Records with scene code:

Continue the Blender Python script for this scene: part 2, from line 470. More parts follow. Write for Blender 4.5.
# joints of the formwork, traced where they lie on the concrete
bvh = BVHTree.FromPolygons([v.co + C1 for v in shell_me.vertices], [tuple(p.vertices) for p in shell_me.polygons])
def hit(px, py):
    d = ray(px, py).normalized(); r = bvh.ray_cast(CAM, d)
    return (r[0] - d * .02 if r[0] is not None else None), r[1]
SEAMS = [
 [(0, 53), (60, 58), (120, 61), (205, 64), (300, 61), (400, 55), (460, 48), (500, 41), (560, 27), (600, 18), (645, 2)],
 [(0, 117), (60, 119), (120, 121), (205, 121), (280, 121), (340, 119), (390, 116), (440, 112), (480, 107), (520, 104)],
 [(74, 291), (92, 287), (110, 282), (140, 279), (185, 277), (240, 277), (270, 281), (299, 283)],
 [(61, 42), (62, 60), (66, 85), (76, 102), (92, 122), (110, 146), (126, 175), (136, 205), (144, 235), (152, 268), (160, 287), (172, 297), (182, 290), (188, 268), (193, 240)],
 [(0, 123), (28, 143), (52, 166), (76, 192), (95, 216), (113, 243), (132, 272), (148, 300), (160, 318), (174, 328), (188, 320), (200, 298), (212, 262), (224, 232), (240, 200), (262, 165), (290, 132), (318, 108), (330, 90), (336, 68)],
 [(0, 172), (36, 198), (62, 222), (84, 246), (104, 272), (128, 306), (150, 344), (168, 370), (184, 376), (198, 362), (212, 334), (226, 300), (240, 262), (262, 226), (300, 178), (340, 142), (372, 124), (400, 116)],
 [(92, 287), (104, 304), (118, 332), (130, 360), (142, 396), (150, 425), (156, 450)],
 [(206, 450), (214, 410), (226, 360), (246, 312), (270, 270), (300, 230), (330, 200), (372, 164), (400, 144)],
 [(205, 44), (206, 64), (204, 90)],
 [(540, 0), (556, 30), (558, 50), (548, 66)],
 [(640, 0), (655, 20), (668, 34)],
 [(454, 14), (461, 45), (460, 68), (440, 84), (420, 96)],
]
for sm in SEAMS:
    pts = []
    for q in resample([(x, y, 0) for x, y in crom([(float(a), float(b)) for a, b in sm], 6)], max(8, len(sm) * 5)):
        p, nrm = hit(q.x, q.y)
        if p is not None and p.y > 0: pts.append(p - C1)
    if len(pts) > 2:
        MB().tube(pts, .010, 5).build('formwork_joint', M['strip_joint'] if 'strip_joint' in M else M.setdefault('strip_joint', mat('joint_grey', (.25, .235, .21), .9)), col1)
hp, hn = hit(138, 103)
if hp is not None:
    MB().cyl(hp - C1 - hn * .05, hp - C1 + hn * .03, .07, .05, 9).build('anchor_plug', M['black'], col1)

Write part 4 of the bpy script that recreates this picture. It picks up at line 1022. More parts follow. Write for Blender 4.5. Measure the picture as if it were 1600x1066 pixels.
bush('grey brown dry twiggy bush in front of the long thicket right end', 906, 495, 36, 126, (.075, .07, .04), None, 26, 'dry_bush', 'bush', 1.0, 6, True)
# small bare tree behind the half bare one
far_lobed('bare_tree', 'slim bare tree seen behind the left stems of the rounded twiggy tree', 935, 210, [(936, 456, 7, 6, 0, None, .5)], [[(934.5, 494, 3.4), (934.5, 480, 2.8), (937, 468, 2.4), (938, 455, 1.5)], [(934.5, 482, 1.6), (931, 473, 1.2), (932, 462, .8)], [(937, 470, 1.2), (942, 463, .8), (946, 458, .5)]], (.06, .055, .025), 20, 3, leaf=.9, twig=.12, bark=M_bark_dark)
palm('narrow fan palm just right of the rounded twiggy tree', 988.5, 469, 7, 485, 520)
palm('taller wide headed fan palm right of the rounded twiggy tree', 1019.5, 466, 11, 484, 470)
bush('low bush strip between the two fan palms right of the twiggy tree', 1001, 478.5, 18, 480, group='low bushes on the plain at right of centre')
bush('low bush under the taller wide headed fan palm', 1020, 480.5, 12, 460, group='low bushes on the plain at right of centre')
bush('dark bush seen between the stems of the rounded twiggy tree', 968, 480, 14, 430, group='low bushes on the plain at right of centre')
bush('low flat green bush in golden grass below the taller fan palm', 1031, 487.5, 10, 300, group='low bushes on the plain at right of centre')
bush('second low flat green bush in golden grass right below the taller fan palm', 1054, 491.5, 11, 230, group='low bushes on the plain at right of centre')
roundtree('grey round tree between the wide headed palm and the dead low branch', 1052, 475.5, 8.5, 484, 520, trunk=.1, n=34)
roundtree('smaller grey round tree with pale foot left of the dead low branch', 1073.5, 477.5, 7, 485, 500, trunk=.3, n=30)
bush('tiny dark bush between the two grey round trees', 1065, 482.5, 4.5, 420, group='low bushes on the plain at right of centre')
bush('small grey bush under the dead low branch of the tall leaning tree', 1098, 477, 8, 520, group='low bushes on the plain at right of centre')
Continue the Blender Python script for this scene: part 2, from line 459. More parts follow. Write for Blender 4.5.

**Exercise prompt:** The records above need to be transcribed in full. Keep every character unchanged.

**Solution:**
Continue the Blender Python script for this scene: part 2, from line 470. More parts follow. Write for Blender 4.5.
# joints of the formwork, traced where they lie on the concrete
bvh = BVHTree.FromPolygons([v.co + C1 for v in shell_me.vertices], [tuple(p.vertices) for p in shell_me.polygons])
def hit(px, py):
    d = ray(px, py).normalized(); r = bvh.ray_cast(CAM, d)
    return (r[0] - d * .02 if r[0] is not None else None), r[1]
SEAMS = [
 [(0, 53), (60, 58), (120, 61), (205, 64), (300, 61), (400, 55), (460, 48), (500, 41), (560, 27), (600, 18), (645, 2)],
 [(0, 117), (60, 119), (120, 121), (205, 121), (280, 121), (340, 119), (390, 116), (440, 112), (480, 107), (520, 104)],
 [(74, 291), (92, 287), (110, 282), (140, 279), (185, 277), (240, 277), (270, 281), (299, 283)],
 [(61, 42), (62, 60), (66, 85), (76, 102), (92, 122), (110, 146), (126, 175), (136, 205), (144, 235), (152, 268), (160, 287), (172, 297), (182, 290), (188, 268), (193, 240)],
 [(0, 123), (28, 143), (52, 166), (76, 192), (95, 216), (113, 243), (132, 272), (148, 300), (160, 318), (174, 328), (188, 320), (200, 298), (212, 262), (224, 232), (240, 200), (262, 165), (290, 132), (318, 108), (330, 90), (336, 68)],
 [(0, 172), (36, 198), (62, 222), (84, 246), (104, 272), (128, 306), (150, 344), (168, 370), (184, 376), (198, 362), (212, 334), (226, 300), (240, 262), (262, 226), (300, 178), (340, 142), (372, 124), (400, 116)],
 [(92, 287), (104, 304), (118, 332), (130, 360), (142, 396), (150, 425), (156, 450)],
 [(206, 450), (214, 410), (226, 360), (246, 312), (270, 270), (300, 230), (330, 200), (372, 164), (400, 144)],
 [(205, 44), (206, 64), (204, 90)],
 [(540, 0), (556, 30), (558, 50), (548, 66)],
 [(640, 0), (655, 20), (668, 34)],
 [(454, 14), (461, 45), (460, 68), (440, 84), (420, 96)],
]
for sm in SEAMS:
    pts = []
    for q in resample([(x, y, 0) for x, y in crom([(float(a), float(b)) for a, b in sm], 6)], max(8, len(sm) * 5)):
        p, nrm = hit(q.x, q.y)
        if p is not None and p.y > 0: pts.append(p - C1)
    if len(pts) > 2:
        MB().tube(pts, .010, 5).build('formwork_joint', M['strip_joint'] if 'strip_joint' in M else M.setdefault('strip_joint', mat('joint_grey', (.25, .235, .21), .9)), col1)
hp, hn = hit(138, 103)
if hp is not None:
    MB().cyl(hp - C1 - hn * .05, hp - C1 + hn * .03, .07, .05, 9).build('anchor_plug', M['black'], col1)

Write part 4 of the bpy script that recreates this picture. It picks up at line 1022. More parts follow. Write for Blender 4.5. Measure the picture as if it were 1600x1066 pixels.
bush('grey brown dry twiggy bush in front of the long thicket right end', 906, 495, 36, 126, (.075, .07, .04), None, 26, 'dry_bush', 'bush', 1.0, 6, True)
# small bare tree behind the half bare one
far_lobed('bare_tree', 'slim bare tree seen behind the left stems of the rounded twiggy tree', 935, 210, [(936, 456, 7, 6, 0, None, .5)], [[(934.5, 494, 3.4), (934.5, 480, 2.8), (937, 468, 2.4), (938, 455, 1.5)], [(934.5, 482, 1.6), (931, 473, 1.2), (932, 462, .8)], [(937, 470, 1.2), (942, 463, .8), (946, 458, .5)]], (.06, .055, .025), 20, 3, leaf=.9, twig=.12, bark=M_bark_dark)
palm('narrow fan palm just right of the rounded twiggy tree', 988.5, 469, 7, 485, 520)
palm('taller wide headed fan palm right of the rounded twiggy tree', 1019.5, 466, 11, 484, 470)
bush('low bush strip between the two fan palms right of the twiggy tree', 1001, 478.5, 18, 480, group='low bushes on the plain at right of centre')
bush('low bush under the taller wide headed fan palm', 1020, 480.5, 12, 460, group='low bushes on the plain at right of centre')
bush('dark bush seen between the stems of the rounded twiggy tree', 968, 480, 14, 430, group='low bushes on the plain at right of centre')
bush('low flat green bush in golden grass below the taller fan palm', 1031, 487.5, 10, 300, group='low bushes on the plain at right of centre')
bush('second low flat green bush in golden grass right below the taller fan palm', 1054, 491.5, 11, 230, group='low bushes on the plain at right of centre')
roundtree('grey round tree between the wide headed palm and the dead low branch', 1052, 475.5, 8.5, 484, 520, trunk=.1, n=34)
roundtree('smaller grey round tree with pale foot left of the dead low branch', 1073.5, 477.5, 7, 485, 500, trunk=.3, n=30)
bush('tiny dark bush between the two grey round trees', 1065, 482.5, 4.5, 420, group='low bushes on the plain at right of centre')
bush('small grey bush under the dead low branch of the tall leaning tree', 1098, 477, 8, 520, group='low bushes on the plain at right of centre')
Continue the Blender Python script for this scene: part 2, from line 459. More parts follow. Write for Blender 4.5.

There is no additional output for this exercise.